Humphrey also pointed out that during one of the complainant's interviews with the police, the detective talking to her said he had reviewed videos of her arriving at the hotel and told her that she didn't seem to be "overly inebriated when arriving."

"I thought that was a little disappointing to hear that because I didn't feel like what he was seeing on the video footage really reflected my mental state and how I was feeling, but I understood where he was coming from and accepted that," the complainant replied.

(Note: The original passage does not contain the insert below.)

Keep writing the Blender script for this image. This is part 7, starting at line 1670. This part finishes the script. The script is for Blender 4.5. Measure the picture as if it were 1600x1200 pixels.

Humphrey is now questioning the complainant about a written statement she and her lawyers sent to Hockey Canada after the organization reopened the investigation when the story of the settlement broke. They haven't gotten into the details of the statement, but Humphrey seems to be hinting there were some inaccuracies in it, asking her about a subsequent interview with Hockey Canada investigators.

"Did you tell them during that interview, 'Hey, some of what I said might be mistaken or inaccurate in that typed statement?'"

"No, because I didn't know it to be inaccurate . . . I still hadn't seen my initial interviews . . . so at that point, I still felt it was accurate and true," the complainant said.

Humphrey has gone back to trying to determine the amount of alcohol the complainant consumed on the night of June 18 and its impacts on her, noting the complainant accepted having a tendency to throw up when she got drunk.

"The bottom line is you did not throw up from however much alcohol you consumed on the 18th and 19th, although you have in the past from the overconsumption of alcohol," he said.